● WORK INSTRUCTIONS
Copy the records below exactly as they appear.

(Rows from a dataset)
--------------------------------------------------

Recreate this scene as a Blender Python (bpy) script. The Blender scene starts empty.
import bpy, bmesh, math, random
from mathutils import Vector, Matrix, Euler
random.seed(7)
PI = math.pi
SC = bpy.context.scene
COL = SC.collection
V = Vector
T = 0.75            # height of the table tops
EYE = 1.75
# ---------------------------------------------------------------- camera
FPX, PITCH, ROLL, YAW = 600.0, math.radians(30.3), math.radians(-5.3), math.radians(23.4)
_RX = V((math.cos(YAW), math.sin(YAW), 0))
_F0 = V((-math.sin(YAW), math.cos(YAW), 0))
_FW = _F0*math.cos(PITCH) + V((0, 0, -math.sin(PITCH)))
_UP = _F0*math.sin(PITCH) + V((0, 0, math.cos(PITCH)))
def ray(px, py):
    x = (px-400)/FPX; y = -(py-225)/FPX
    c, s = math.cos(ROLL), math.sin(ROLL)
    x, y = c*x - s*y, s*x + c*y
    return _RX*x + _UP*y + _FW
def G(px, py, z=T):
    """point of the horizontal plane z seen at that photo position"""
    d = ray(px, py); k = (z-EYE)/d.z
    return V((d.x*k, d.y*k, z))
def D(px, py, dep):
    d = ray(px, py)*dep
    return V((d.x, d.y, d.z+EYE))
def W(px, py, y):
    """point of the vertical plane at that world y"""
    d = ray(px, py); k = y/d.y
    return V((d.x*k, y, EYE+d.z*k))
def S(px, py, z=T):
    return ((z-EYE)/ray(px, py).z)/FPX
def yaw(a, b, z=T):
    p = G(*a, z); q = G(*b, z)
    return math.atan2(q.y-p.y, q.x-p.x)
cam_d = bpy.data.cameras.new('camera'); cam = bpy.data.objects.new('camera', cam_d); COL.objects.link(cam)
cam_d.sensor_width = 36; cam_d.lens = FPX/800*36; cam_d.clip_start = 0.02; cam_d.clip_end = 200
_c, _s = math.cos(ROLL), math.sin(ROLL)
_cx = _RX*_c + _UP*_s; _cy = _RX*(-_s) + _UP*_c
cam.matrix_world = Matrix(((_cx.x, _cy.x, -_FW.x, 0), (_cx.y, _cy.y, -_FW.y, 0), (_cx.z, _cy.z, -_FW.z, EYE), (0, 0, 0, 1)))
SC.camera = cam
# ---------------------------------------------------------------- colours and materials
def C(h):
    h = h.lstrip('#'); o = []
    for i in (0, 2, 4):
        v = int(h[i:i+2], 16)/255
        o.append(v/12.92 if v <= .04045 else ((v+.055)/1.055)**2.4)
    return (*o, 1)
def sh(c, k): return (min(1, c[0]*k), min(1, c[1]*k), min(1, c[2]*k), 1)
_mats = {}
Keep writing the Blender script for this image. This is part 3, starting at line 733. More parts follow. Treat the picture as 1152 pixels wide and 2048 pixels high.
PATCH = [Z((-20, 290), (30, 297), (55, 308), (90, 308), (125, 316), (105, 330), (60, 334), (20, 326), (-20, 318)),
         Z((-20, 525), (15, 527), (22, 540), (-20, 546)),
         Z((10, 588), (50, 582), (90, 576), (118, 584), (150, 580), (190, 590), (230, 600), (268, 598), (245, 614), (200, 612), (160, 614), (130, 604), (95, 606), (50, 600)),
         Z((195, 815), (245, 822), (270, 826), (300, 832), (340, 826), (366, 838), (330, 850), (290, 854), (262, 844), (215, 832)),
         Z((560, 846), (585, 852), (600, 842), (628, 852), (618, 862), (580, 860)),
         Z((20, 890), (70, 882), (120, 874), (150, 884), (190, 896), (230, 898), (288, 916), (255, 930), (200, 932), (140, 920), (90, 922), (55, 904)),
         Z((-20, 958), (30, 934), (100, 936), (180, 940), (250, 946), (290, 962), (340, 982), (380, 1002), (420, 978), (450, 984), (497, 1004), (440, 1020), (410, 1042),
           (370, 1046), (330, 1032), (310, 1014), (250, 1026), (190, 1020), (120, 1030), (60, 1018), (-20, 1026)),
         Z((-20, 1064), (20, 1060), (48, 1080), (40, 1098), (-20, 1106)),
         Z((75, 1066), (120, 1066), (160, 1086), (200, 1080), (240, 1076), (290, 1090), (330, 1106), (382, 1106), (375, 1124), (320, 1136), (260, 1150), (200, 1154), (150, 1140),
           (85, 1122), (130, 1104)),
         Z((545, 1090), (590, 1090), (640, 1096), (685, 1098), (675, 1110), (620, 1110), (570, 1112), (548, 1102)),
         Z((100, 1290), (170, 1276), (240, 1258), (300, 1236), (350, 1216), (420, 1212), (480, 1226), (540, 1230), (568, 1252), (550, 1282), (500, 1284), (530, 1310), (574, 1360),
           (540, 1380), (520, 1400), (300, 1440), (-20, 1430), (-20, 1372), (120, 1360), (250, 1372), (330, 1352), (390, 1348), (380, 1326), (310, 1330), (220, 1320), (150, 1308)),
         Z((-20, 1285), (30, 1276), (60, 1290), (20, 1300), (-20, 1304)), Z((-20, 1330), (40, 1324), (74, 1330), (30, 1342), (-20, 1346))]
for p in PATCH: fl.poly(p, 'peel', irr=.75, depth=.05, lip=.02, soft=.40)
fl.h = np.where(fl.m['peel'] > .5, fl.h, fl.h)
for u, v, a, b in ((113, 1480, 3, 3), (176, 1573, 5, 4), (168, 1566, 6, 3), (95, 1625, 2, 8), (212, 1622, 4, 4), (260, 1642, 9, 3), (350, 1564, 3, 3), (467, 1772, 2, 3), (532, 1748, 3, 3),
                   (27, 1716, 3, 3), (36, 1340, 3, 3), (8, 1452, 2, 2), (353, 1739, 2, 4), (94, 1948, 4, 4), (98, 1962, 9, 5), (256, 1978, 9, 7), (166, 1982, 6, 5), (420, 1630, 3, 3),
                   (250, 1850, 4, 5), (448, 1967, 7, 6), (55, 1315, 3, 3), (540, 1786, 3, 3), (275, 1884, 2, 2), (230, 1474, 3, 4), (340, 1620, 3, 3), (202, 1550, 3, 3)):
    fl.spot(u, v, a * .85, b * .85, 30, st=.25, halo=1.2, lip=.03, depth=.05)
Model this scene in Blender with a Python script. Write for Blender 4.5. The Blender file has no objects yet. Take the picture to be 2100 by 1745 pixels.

--------------------------------------------------

● FINAL RESULT
Recreate this scene as a Blender Python (bpy) script. The Blender scene starts empty.
import bpy, bmesh, math, random
from mathutils import Vector, Matrix, Euler
random.seed(7)
PI = math.pi
SC = bpy.context.scene
COL = SC.collection
V = Vector
T = 0.75            # height of the table tops
EYE = 1.75
# ---------------------------------------------------------------- camera
FPX, PITCH, ROLL, YAW = 600.0, math.radians(30.3), math.radians(-5.3), math.radians(23.4)
_RX = V((math.cos(YAW), math.sin(YAW), 0))
_F0 = V((-math.sin(YAW), math.cos(YAW), 0))
_FW = _F0*math.cos(PITCH) + V((0, 0, -math.sin(PITCH)))
_UP = _F0*math.sin(PITCH) + V((0, 0, math.cos(PITCH)))
def ray(px, py):
    x = (px-400)/FPX; y = -(py-225)/FPX
    c, s = math.cos(ROLL), math.sin(ROLL)
    x, y = c*x - s*y, s*x + c*y
    return _RX*x + _UP*y + _FW
def G(px, py, z=T):
    """point of the horizontal plane z seen at that photo position"""
    d = ray(px, py); k = (z-EYE)/d.z
    return V((d.x*k, d.y*k, z))
def D(px, py, dep):
    d = ray(px, py)*dep
    return V((d.x, d.y, d.z+EYE))
def W(px, py, y):
    """point of the vertical plane at that world y"""
    d = ray(px, py); k = y/d.y
    return V((d.x*k, y, EYE+d.z*k))
def S(px, py, z=T):
    return ((z-EYE)/ray(px, py).z)/FPX
def yaw(a, b, z=T):
    p = G(*a, z); q = G(*b, z)
    return math.atan2(q.y-p.y, q.x-p.x)
cam_d = bpy.data.cameras.new('camera'); cam = bpy.data.objects.new('camera', cam_d); COL.objects.link(cam)
cam_d.sensor_width = 36; cam_d.lens = FPX/800*36; cam_d.clip_start = 0.02; cam_d.clip_end = 200
_c, _s = math.cos(ROLL), math.sin(ROLL)
_cx = _RX*_c + _UP*_s; _cy = _RX*(-_s) + _UP*_c
cam.matrix_world = Matrix(((_cx.x, _cy.x, -_FW.x, 0), (_cx.y, _cy.y, -_FW.y, 0), (_cx.z, _cy.z, -_FW.z, EYE), (0, 0, 0, 1)))
SC.camera = cam
# ---------------------------------------------------------------- colours and materials
def C(h):
    h = h.lstrip('#'); o = []
    for i in (0, 2, 4):
        v = int(h[i:i+2], 16)/255
        o.append(v/12.92 if v <= .04045 else ((v+.055)/1.055)**2.4)
    return (*o, 1)
def sh(c, k): return (min(1, c[0]*k), min(1, c[1]*k), min(1, c[2]*k), 1)
_mats = {}
Keep writing the Blender script for this image. This is part 3, starting at line 733. More parts follow. Treat the picture as 1152 pixels wide and 2048 pixels high.
PATCH = [Z((-20, 290), (30, 297), (55, 308), (90, 308), (125, 316), (105, 330), (60, 334), (20, 326), (-20, 318)),
         Z((-20, 525), (15, 527), (22, 540), (-20, 546)),
         Z((10, 588), (50, 582), (90, 576), (118, 584), (150, 580), (190, 590), (230, 600), (268, 598), (245, 614), (200, 612), (160, 614), (130, 604), (95, 606), (50, 600)),
         Z((195, 815), (245, 822), (270, 826), (300, 832), (340, 826), (366, 838), (330, 850), (290, 854), (262, 844), (215, 832)),
         Z((560, 846), (585, 852), (600, 842), (628, 852), (618, 862), (580, 860)),
         Z((20, 890), (70, 882), (120, 874), (150, 884), (190, 896), (230, 898), (288, 916), (255, 930), (200, 932), (140, 920), (90, 922), (55, 904)),
         Z((-20, 958), (30, 934), (100, 936), (180, 940), (250, 946), (290, 962), (340, 982), (380, 1002), (420, 978), (450, 984), (497, 1004), (440, 1020), (410, 1042),
           (370, 1046), (330, 1032), (310, 1014), (250, 1026), (190, 1020), (120, 1030), (60, 1018), (-20, 1026)),
         Z((-20, 1064), (20, 1060), (48, 1080), (40, 1098), (-20, 1106)),
         Z((75, 1066), (120, 1066), (160, 1086), (200, 1080), (240, 1076), (290, 1090), (330, 1106), (382, 1106), (375, 1124), (320, 1136), (260, 1150), (200, 1154), (150, 1140),
           (85, 1122), (130, 1104)),
         Z((545, 1090), (590, 1090), (640, 1096), (685, 1098), (675, 1110), (620, 1110), (570, 1112), (548, 1102)),
         Z((100, 1290), (170, 1276), (240, 1258), (300, 1236), (350, 1216), (420, 1212), (480, 1226), (540, 1230), (568, 1252), (550, 1282), (500, 1284), (530, 1310), (574, 1360),
           (540, 1380), (520, 1400), (300, 1440), (-20, 1430), (-20, 1372), (120, 1360), (250, 1372), (330, 1352), (390, 1348), (380, 1326), (310, 1330), (220, 1320), (150, 1308)),
         Z((-20, 1285), (30, 1276), (60, 1290), (20, 1300), (-20, 1304)), Z((-20, 1330), (40, 1324), (74, 1330), (30, 1342), (-20, 1346))]
for p in PATCH: fl.poly(p, 'peel', irr=.75, depth=.05, lip=.02, soft=.40)
fl.h = np.where(fl.m['peel'] > .5, fl.h, fl.h)
for u, v, a, b in ((113, 1480, 3, 3), (176, 1573, 5, 4), (168, 1566, 6, 3), (95, 1625, 2, 8), (212, 1622, 4, 4), (260, 1642, 9, 3), (350, 1564, 3, 3), (467, 1772, 2, 3), (532, 1748, 3, 3),
                   (27, 1716, 3, 3), (36, 1340, 3, 3), (8, 1452, 2, 2), (353, 1739, 2, 4), (94, 1948, 4, 4), (98, 1962, 9, 5), (256, 1978, 9, 7), (166, 1982, 6, 5), (420, 1630, 3, 3),
                   (250, 1850, 4, 5), (448, 1967, 7, 6), (55, 1315, 3, 3), (540, 1786, 3, 3), (275, 1884, 2, 2), (230, 1474, 3, 4), (340, 1620, 3, 3), (202, 1550, 3, 3)):
    fl.spot(u, v, a * .85, b * .85, 30, st=.25, halo=1.2, lip=.03, depth=.05)
Model this scene in Blender with a Python script. Write for Blender 4.5. The Blender file has no objects yet. Take the picture to be 2100 by 1745 pixels.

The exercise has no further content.